Now, there are a few other problems with the company that may be factors. But, it's been commented on by several people that we've also seen a larger than normal number of people quitting in the last year, mostly in the departments that where switched to this floor plan.

Rhianon Jameson said...

I'm glad to hear I'm not just an old fuddy-duddy. I've seen articles about some of these studies. While I have no idea whether they're well-done or not, those results make sense to me. You're absolutely right about people who don't have indoor voices, or don't think anything of starting a conversation with someone who is right there; it's much easier to do so than converse with someone in an office or private cubicle.

And, for me at least, the headphones don't solve the problem.
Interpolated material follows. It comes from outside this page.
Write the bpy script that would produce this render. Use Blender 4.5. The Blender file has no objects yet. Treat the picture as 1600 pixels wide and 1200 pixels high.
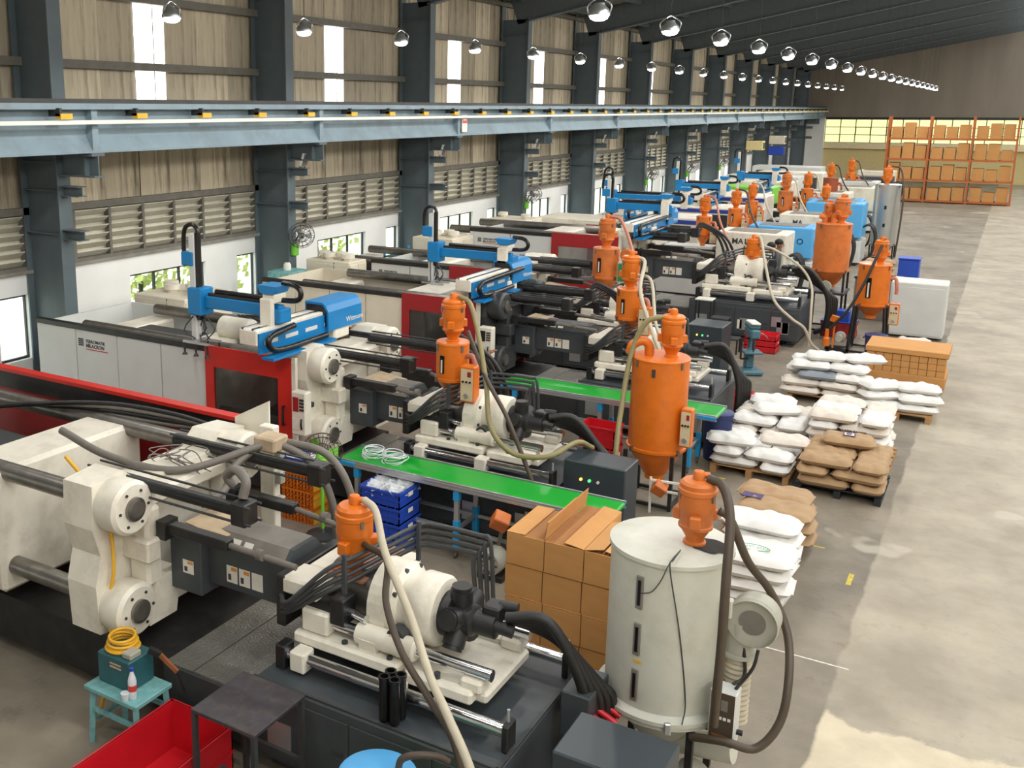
import bpy, math, random
from mathutils import Vector, Matrix
R = random.Random(7)
S = bpy.context.scene
C = S.collection
PI = math.pi

# ------------------------------------------------------------------ camera
cam_d = bpy.data.cameras.new('camera')
cam = bpy.data.objects.new('camera', cam_d)
C.objects.link(cam)
FPX, PCX, PCY = 1551.74, 577.0, 495.0          # focal length and principal point for a 1600 x 1200 frame
VY = Vector((1600 - PCX, PCY - 170, FPX)).normalized()
VX = -Vector((-1880 - PCX, PCY - 170, FPX)).normalized()
VXr, VYr = Vector((VX.x, VX.y, -VX.z)), Vector((VY.x, VY.y, -VY.z))
VZr = VXr.cross(VYr)
cam.matrix_world = Matrix.Translation((0, 0, 5.0)) @ Matrix((VXr, VYr, VZr)).to_4x4()
cam_d.sensor_fit = 'HORIZONTAL'
cam_d.sensor_width = 36.0
cam_d.lens = FPX / 1600 * 36
cam_d.shift_x = (800 - PCX) / 1600
cam_d.shift_y = -(600 - PCY) / 1600
cam_d.clip_end = 300
S.camera = cam

# ------------------------------------------------------------------ world, fill lights, exposure
W = bpy.data.worlds.new('sky'); S.world = W
W.use_nodes = True
bg = W.node_tree.nodes['Background']
bg.inputs[0].default_value = (0.93, 0.97, 1.0, 1)
bg.inputs[1].default_value = 3.2

def area(name, loc, sx, sy, power, col=(1, .97, .92), rot=(0, 0, 0)):
    d = bpy.data.lights.new(name, 'AREA'); d.shape = 'RECTANGLE'; d.size = sx; d.size_y = sy
    d.energy = power; d.color = col
    o = bpy.data.objects.new(name, d); C.objects.link(o); o.location = loc; o.rotation_euler = rot
    return o
# added fill lights, unseen: soft overhead along the ridge, and tilted to brighten the wall
area('ridge_fill', (1.6, 34, 10.3), 2.4, 84, 800)
area('wall_fill', (8.0, 30, 8.9), 2.4, 80, 2600, rot=(0, .95, 0))
LAMP_W = 120
S.view_settings.view_transform = 'Standard'
S.view_settings.look = 'None'
S.view_settings.gamma = 1
S.view_settings.use_curve_mapping = False
S.view_settings.exposure = 0.48

# ------------------------------------------------------------------ mesh helper
def sgn(a): return (a > 0) - (a < 0)
def smooth_path(pts, k=5):
    P = [Vector(p) for p in pts]
    if len(P) < 3 or k < 2: return P
    out = []
    for i in range(len(P) - 1):
        a, b = P[i], P[i + 1]
        p0 = P[i - 1] if i else a * 2 - b
        p3 = P[i + 2] if i + 2 < len(P) else b * 2 - a
        for j in range(k):
            t = j / k
            out.append(0.5 * ((2 * a) + (b - p0) * t + (2 * p0 - 5 * a + 4 * b - p3) * t * t + (3 * a - p0 - 3 * b + p3) * t ** 3))
    out.append(P[-1])
    return out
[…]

I can't concentrate with music going on inside my head (much less a podcast, where my mind feels it should concentrate on the voices in my head talking), so I'm not as productive, and the people talking aren't productive. A lousy situation all around.

I mentioned the conference room in my original post. It's a place where, understandably, people feel as though they don't need to be as quiet, where they make jokes or small talk before or after the meeting, and where anyone speaking needs to project his/her voice a little more so everyone can hear. I've learned to filter it out as best as I can, but it's amusing when people come into my office and hear the din next door. They're startled at first, then say something along the lines of "Wow, I can't believe you can get any work done with that going on!" Precisely.

I'll assert without proof that these open configurations are an example of employers being penny wise, pound foolish. They save money on office space and the cost of office construction, and they fool themselves into thinking that they're getting a full day's productivity from everyone in the bullpen.